Like any deeply introspective and philosophical nerd, I turn to books and music and film and art, in general, to assuage my anxiety and to ease my passage through transitions. This particular transition has been quite different. It is being quite different. This transition feels intrinsically right, perfectly measured, and has–in all honesty and perhaps prematurely–been rather smooth sailing.
But alas, a mind as serious and bloated as mine can’t just let things Be.
I am wrestling with my own feelings of living poetically–better, worse–Either/Or. Uncomfortable, for sure. Or (inclusively) I’m simply weary that I’ll never know the unbearable lightness of being.
This evening, I called a boy.
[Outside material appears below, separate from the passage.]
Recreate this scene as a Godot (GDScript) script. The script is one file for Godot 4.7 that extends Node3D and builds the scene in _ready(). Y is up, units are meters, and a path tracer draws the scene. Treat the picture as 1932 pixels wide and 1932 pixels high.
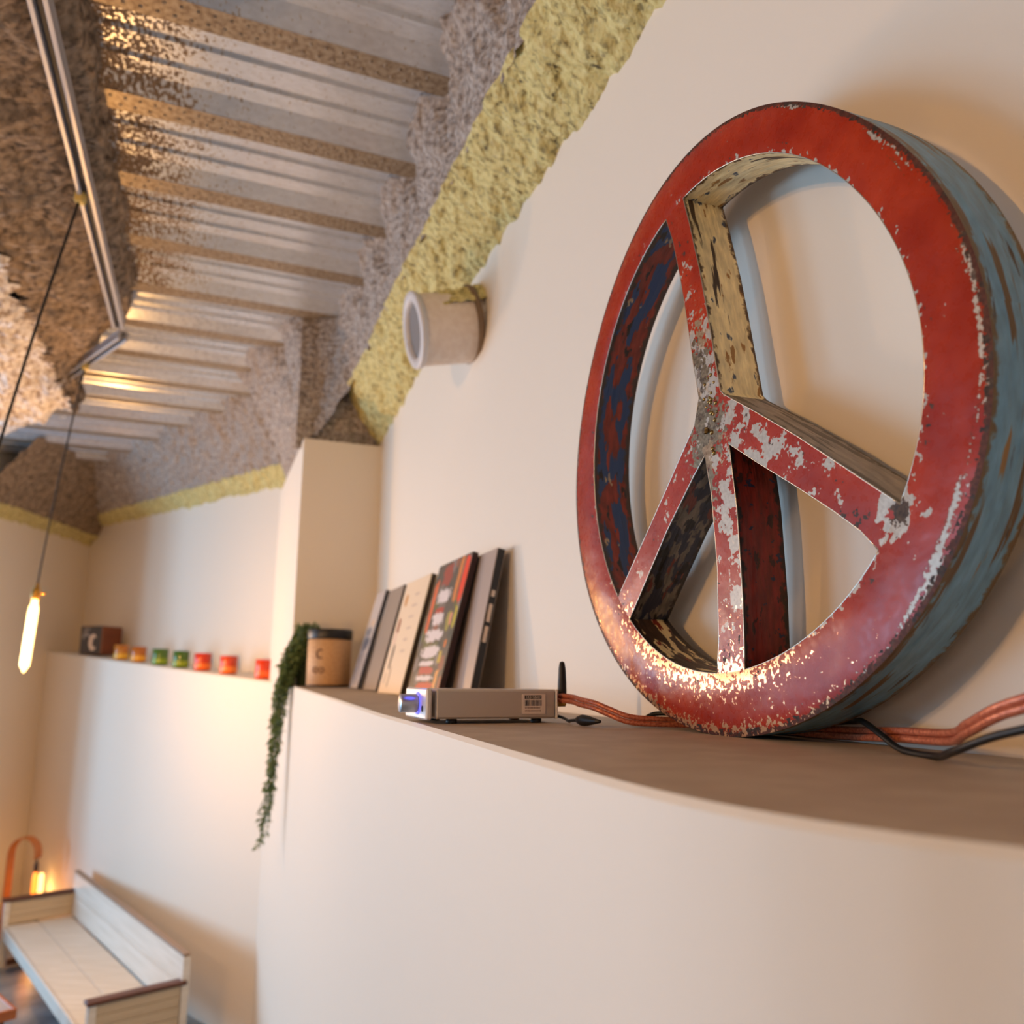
extends Node3D

# ---------------------------------------------------------------- frames
# W frame: along the right wall (s runs away from the viewer, w into the room). E frame: along the far wall.
const WU := Vector3(-0.35836795, 0, -0.93358043)
const WN := Vector3(-0.93358043, 0, 0.35836795)
const W0 := Vector3(0.25203, 0, -0.78176)
const EE := Vector3(0.73694, 0, 0.67596)
const EM := Vector3(-0.67596, 0, 0.73694)
const L0 := Vector3(-2.9, 0, -5.02)
const SHELF := 1.32

var rng := RandomNumberGenerator.new()
var names := {}
var M := {}


func W(s: float, w: float, y: float) -> Vector3:
	return W0 + WU * s + WN * w + Vector3(0, y, 0)


func E(t: float, m: float, y: float) -> Vector3:
	return L0 + EE * t + EM * m + Vector3(0, y, 0)


func shelf_y(s: float) -> float:
	return SHELF + maxf(0.0, s - 0.5) * 0.016


func ledge_y(t: float) -> float:
	return 1.509 - 0.0622 * (t - 0.11)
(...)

I recounted my day, despite acknowledging his boredom, and was moved on. He’ll never call me Shams, nor I him. I pulled out my journal–paper and ink–and began by noting that it had been almost six years to the day since I’d opened my veins and bled black. I noted also the irony of that last and this first entry. As I poured my chaos into the great white abyss, I came to realize I’d been mainlining Rumi the way others snort lines of Harlequin. Perhaps that was the problem and so the solution would be easy.
I began the bleary and sluggish search for an antidote. Kant and Machiavelli were both at hand, but for practical reasons–YES, REALLY!–so they were out. I unearthed Shelley, of the ‘his’ variety, and quickly remembered why he’d sat so long on the shelf. Sorry, Mary…he was just never up to doc. Then I thought about The Seducer’s Diary, and then I thought about that seducer, and then I thought: NO.
It was shortly after this that I saw it. Its physical existence as heavy and burdensome as its legacy. My mind, my space, my soul felt sharp and lucid in comparison. My problem seems so trite and petty when I think of the serious and chronic bloating that afflicted Ayn.